Houthis have managed to deport the last of Yemen’s Jews by sending 13 members of three different families away from their homes in Sanaa. All that remains from the several–thousand-year-old community are four seniors, sources told Asharq Al-Awsat.
Looking for a new place to call home, the exiled 13 are refusing to go to Israel and are waiting the UN refugee agency to transport them to any country that grants them asylum.
Their departure from Yemen came after withstanding years of pressure from Houthis and as part of a deal to free Levi Salem Marhabi, a Jew who was captured by the Iran-backed group’s intelligence around six years ago.
Houthis did not honor their own court’s ruling to release Marhabi and used his captivity as a bargaining chip to drive out whatever is left of the Jewish people in areas run by the militia.

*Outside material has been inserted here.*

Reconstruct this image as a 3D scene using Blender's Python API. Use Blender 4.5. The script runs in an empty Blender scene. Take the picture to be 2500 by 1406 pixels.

So far, Houthis have succeeded in chasing Jews out of the governorates of Sanaa, Saada and Amran. The persecuted minority was moved out of their own country in three different batches.
“They gave us a choice between staying in the midst of harassment and keeping Salem a prisoner or leaving and having him released,” said one of those who were expelled.
“History will remember us as the last of Yemeni Jews who were still clinging to their homeland until the last moment,” they added.
“We had rejected many temptations time and time again, and refused to leave our homeland, but today we are forced.”
Marhabi, languishing in his prison cell in Sanaa, has suffered different kinds of torture and was eventually left partially paralyzed by a stroke.
Marhabi was arrested for aiding a Yemeni Jewish family in moving a very rare deerskin Torah scroll, claimed by some to be 800 years old, out of the war-torn country.